International Women's Day

I think that the women who deserve recognition on this International Women's day are not those who became famous, but the women like my mother who raise families, go to work,  fight for what they believe in and never demand or even expect recognition.

My mother was only eight when her sister, who was a nurse,  died in the Spanish Influenza epidemic of 1918. Her mother, for whom I was named, died when Mom was a teenager. She grew up on a farm in Oregon with four older brothers. Money was scarce, but enough was found for all of her brothers to go to college. When it was my mother's turn, because she was a girl, she was sent to secretarial school. 

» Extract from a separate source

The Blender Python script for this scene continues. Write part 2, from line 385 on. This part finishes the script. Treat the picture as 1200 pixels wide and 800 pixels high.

Despite her conservative rural upbringing, my mother was a  liberated woman and although she would have liked to go to college, she used her secretarial skills to move to Los Angeles, get a job, marry my father and get on with her life. 

Mom supported and encouraged my brother and me to go to college, and although she didn't really talk much about how much she would have liked to do the same, she was always working for a cause. Often the cause was education. She worked tirelessly for equal education for all. Sometimes the cause was our family and she would go back to work again. 

I wasn't until my brother and I were both married with our own families and my father had retired, that my mother finally did what she had always wanted to do. She enrolled at the University of California at Los Angeles when she was 65 years old and graduated  four years later.

My mother grew up in a different time...there were no demonstrations. There were no feminists. There were no support groups. I don't believe she ever felt that she had been cheated out of her rights or even had a clear sense of what her rights were. She a confident woman and not unhappy with her life, but she also knew what she wanted. She may have had to watch all of her brothers and both of her children go through college first, but she never gave up on the idea of one day going to college herself, and when the opportunity finally arose, she took it. 

It was always interesting to me that Mom chose not to attend her own graduation. Instead she and my father were visiting us while we were living in Edinburgh. It wasn't until months later that she got around to going over to UCLA to pick up her diploma and saw the words magna cum laude discretely printed at the bottom.